_Your goal_.
Take the line that contains "kind='stuff', label=label, cat='grass')" and each line after it in the material below, and transcribe them exactly, stopping at the end.

_Data shown_.
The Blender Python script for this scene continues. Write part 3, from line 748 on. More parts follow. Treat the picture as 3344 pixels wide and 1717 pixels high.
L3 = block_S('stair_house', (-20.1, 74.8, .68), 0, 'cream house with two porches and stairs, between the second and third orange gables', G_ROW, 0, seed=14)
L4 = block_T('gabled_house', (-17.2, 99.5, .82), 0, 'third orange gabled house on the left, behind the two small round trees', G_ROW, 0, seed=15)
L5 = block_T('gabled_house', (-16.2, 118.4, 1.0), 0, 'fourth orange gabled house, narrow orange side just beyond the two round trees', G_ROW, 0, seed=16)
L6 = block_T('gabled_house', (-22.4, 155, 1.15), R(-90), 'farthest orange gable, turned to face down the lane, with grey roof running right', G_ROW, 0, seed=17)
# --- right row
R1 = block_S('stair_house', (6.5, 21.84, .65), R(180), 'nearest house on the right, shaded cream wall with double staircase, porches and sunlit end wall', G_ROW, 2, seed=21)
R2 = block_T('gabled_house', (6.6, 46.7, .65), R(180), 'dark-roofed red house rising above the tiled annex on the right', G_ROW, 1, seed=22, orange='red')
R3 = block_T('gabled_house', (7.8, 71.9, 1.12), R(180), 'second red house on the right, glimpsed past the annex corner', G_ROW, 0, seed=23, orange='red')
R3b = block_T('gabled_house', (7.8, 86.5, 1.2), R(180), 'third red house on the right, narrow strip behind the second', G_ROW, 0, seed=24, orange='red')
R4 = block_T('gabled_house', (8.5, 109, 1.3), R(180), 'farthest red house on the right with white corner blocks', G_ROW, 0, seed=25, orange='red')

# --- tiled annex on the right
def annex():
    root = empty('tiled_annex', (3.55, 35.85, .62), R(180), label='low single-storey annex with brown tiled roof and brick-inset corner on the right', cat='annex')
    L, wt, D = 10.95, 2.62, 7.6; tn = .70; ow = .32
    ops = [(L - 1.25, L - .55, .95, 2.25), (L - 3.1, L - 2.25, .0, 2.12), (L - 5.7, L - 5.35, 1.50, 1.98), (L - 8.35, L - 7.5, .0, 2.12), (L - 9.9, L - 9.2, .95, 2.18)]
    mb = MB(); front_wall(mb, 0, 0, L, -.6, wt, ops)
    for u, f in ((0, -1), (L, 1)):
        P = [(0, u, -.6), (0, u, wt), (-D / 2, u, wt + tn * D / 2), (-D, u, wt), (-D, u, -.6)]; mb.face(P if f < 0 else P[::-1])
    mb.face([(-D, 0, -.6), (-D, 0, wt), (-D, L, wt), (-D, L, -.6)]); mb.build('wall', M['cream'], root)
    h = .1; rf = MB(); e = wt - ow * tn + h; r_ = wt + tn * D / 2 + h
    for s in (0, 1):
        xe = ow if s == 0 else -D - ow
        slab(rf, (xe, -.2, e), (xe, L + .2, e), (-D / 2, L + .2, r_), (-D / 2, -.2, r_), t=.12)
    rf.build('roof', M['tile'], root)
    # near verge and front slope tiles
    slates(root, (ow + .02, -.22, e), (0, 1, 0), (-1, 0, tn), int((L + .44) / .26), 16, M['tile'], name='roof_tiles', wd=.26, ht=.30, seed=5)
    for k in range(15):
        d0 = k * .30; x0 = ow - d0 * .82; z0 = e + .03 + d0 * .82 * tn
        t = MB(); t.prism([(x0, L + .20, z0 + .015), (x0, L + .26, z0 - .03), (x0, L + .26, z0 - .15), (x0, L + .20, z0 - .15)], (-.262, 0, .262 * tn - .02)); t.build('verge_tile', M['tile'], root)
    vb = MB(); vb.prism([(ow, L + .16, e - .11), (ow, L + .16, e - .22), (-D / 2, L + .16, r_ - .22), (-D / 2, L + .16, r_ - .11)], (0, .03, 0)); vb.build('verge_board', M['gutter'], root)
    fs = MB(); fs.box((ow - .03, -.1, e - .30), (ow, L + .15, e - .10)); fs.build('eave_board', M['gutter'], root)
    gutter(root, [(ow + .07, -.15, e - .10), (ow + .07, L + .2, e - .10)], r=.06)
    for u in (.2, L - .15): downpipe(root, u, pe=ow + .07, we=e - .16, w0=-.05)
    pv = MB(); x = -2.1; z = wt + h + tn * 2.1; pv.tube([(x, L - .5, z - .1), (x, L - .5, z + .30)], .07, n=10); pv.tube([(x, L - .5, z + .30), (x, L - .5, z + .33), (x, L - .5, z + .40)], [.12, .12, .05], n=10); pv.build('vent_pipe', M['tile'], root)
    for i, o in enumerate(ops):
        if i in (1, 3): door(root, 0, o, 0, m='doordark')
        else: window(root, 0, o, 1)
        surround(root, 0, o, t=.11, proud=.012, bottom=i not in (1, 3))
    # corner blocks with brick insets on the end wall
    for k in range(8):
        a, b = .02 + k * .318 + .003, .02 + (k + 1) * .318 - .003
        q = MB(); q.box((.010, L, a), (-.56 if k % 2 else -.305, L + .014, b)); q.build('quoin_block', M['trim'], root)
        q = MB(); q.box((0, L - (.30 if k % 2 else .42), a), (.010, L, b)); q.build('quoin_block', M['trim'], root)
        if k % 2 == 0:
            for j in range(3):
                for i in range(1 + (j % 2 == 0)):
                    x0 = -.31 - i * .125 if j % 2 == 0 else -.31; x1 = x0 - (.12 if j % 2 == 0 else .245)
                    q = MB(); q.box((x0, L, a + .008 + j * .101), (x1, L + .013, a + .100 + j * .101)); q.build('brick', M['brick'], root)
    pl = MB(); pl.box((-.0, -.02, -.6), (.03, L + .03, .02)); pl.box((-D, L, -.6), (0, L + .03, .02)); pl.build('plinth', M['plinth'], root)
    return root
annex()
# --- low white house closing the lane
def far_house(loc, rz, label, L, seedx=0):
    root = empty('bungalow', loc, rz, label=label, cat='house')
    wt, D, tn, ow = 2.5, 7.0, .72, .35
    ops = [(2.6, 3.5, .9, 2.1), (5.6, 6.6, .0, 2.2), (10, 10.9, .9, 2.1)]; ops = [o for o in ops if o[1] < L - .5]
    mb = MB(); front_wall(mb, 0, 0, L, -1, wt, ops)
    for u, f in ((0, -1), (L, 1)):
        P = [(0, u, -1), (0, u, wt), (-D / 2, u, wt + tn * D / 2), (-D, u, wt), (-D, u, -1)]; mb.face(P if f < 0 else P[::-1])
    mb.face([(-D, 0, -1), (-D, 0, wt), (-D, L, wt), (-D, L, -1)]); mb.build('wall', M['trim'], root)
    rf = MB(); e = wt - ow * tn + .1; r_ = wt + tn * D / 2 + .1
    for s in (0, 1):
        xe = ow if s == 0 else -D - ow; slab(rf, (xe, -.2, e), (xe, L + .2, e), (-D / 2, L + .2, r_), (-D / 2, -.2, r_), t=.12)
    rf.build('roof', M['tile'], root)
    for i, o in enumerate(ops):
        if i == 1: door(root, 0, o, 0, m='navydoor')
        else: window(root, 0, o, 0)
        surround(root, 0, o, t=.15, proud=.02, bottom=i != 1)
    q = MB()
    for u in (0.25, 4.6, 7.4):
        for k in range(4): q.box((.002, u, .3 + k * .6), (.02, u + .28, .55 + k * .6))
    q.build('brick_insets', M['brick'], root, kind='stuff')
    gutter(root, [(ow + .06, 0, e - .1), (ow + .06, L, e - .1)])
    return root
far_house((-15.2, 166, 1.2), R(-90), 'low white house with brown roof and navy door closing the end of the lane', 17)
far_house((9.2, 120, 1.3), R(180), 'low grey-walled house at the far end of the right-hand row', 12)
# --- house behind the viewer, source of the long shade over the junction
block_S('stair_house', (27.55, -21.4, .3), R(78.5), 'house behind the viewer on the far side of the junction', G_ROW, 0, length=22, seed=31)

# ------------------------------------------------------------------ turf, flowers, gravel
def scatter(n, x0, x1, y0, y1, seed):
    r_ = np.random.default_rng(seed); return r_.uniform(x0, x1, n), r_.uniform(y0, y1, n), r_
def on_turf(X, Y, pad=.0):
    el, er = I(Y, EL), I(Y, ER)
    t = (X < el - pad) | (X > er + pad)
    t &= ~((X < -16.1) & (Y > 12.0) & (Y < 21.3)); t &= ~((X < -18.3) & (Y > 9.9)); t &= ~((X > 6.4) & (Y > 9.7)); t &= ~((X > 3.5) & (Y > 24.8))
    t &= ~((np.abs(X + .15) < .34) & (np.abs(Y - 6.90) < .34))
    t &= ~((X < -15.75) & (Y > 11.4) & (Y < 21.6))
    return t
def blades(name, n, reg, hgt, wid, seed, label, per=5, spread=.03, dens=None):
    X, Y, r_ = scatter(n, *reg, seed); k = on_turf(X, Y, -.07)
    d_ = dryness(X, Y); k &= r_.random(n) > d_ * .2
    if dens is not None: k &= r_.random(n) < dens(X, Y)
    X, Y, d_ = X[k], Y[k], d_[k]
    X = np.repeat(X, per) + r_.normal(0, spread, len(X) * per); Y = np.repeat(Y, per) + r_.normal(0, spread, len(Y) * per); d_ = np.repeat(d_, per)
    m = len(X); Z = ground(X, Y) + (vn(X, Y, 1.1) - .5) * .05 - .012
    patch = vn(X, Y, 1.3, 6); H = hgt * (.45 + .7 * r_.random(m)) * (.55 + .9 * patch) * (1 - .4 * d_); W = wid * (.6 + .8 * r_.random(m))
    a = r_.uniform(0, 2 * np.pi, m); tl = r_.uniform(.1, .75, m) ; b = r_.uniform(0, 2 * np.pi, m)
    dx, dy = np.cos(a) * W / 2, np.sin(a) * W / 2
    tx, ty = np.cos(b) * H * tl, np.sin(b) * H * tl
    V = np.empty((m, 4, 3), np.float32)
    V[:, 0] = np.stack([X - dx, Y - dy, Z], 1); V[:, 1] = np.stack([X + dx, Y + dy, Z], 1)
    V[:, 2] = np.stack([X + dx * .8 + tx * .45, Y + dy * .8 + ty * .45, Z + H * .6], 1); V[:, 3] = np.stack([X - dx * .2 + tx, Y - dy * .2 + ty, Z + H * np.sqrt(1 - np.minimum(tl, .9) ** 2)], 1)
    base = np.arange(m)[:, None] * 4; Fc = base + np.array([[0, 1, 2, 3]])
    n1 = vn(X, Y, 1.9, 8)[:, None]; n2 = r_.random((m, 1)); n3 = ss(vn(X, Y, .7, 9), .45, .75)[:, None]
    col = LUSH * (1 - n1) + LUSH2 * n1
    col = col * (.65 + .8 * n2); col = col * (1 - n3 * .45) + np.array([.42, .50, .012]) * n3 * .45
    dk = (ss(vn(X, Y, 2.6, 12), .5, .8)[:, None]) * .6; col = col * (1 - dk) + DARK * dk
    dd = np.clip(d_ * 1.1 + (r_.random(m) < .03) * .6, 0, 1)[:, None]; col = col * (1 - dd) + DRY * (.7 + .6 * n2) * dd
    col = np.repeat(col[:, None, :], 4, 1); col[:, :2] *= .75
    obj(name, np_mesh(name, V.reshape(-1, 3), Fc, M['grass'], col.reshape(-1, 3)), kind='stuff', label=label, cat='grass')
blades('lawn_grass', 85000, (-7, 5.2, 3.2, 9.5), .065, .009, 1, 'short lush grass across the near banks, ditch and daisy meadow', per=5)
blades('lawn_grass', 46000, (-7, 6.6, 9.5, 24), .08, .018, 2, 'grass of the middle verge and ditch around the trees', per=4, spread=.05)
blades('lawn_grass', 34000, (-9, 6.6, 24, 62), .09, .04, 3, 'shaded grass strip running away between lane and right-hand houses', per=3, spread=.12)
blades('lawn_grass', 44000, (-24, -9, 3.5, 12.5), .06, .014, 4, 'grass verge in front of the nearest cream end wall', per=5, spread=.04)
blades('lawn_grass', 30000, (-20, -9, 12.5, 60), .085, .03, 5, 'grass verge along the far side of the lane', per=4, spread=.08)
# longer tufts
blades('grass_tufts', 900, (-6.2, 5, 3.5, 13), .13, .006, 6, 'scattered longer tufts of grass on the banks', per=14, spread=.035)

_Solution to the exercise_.
    obj(name, np_mesh(name, V.reshape(-1, 3), Fc, M['grass'], col.reshape(-1, 3)), kind='stuff', label=label, cat='grass')
blades('lawn_grass', 85000, (-7, 5.2, 3.2, 9.5), .065, .009, 1, 'short lush grass across the near banks, ditch and daisy meadow', per=5)
blades('lawn_grass', 46000, (-7, 6.6, 9.5, 24), .08, .018, 2, 'grass of the middle verge and ditch around the trees', per=4, spread=.05)
blades('lawn_grass', 34000, (-9, 6.6, 24, 62), .09, .04, 3, 'shaded grass strip running away between lane and right-hand houses', per=3, spread=.12)
blades('lawn_grass', 44000, (-24, -9, 3.5, 12.5), .06, .014, 4, 'grass verge in front of the nearest cream end wall', per=5, spread=.04)
blades('lawn_grass', 30000, (-20, -9, 12.5, 60), .085, .03, 5, 'grass verge along the far side of the lane', per=4, spread=.08)
# longer tufts
blades('grass_tufts', 900, (-6.2, 5, 3.5, 13), .13, .006, 6, 'scattered longer tufts of grass on the banks', per=14, spread=.035)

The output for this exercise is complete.